In the the majority opinion, Justice Alito wrote:
“The exercise of the rights at issue in Griswold, Eisenstadt, Lawrence, and Obergefell does not destroy a “potential life,” but an abortion has that effect. … Unable to show concrete reliance on Roe and Casey themselves, the Solicitor General suggests that overruling those decisions would “threaten the Court’s precedents holding that the Due Process Clause protects other rights.” Brief for United States 26 (citing Obergefell, 576 U. S. 644; Lawrence, 539 U. S. 558; Griswold, 381 U. S. 479). That is not correct for reasons we have already discussed. As even the Casey plurality recognized, “[a]bortion is a unique act” because it terminates “life or potential life.” 505 U. S., at 852; see also Roe, 410 U. S., at 159 (abortion is “inherently different from marital intimacy,” “marriage,” or “procreation”). And to ensure that our decision is not misunderstood or mischaracterized, we emphasize that our decision concerns the constitutional right to abortion and no other right.
Nothing in this opinion should be understood to cast doubt on precedents that do not concern abortion.”
Justice Kavanaugh wrote in his concurring opinion:
“First is the question of how this decision will affect other precedents involving issues such as contraception and marriage—in particular, the decisions in Griswold v. Connecticut, 381 U. S. 479 (1965); Eisenstadt v. Baird, 405 U. S. 438 (1972); Loving v. Virginia, 388 U. S. 1 (1967); and Obergefell v. Hodges, 576 U. S. 644 (2015). I emphasize what the Court today states: Overruling Roe does not mean the overruling of those precedents, and does not threaten or cast doubt on those precedents.”

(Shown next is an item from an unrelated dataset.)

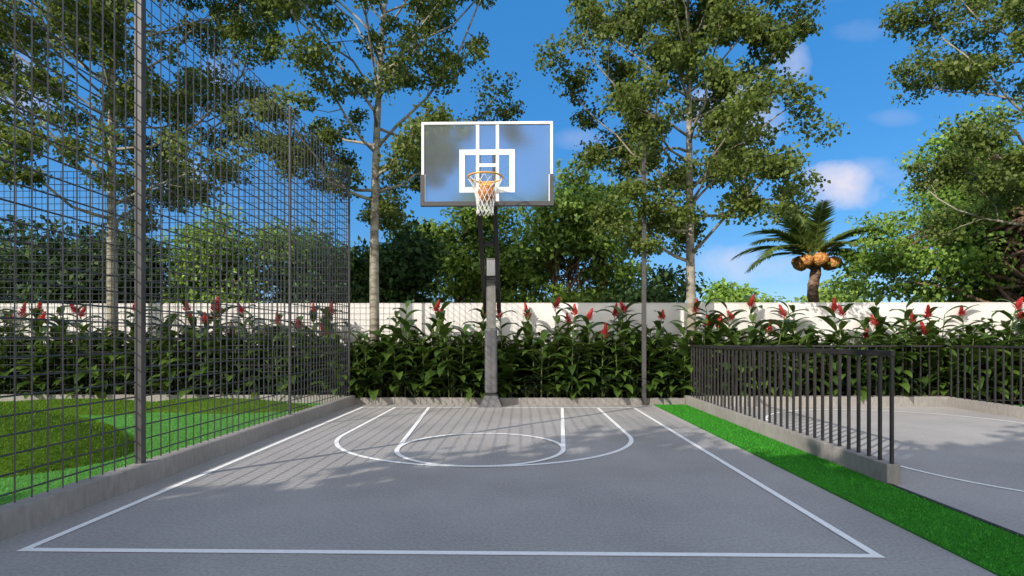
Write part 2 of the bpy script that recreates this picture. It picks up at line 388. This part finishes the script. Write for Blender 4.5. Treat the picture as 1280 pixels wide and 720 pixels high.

Justice Thomas would like to overthrow Obergefell, but he stands alone.
More.
‘Nothing in this opinion should be understood to cast doubt on precedents that do not concern abortion,’ Justice Alito writes. https://t.co/qE8cHSLJJS
— Brad Polumbo 🇺🇸⚽️🏳️🌈 (@brad_polumbo) June 25, 2022
Also, law professor and blogger Dale Carpenter writes:
“In a sense the Court is doing two things. It is saying there can be no constitutional right to take what the state regards as life or potential life, and the Court should never have second-guessed or overriden that governmental conclusion. And it is saying that even if abortion fits within a larger sphere of autonomy over one’s reproduction, the state’s interest in life or potential life is enough to justify regulation or outright prohibition.”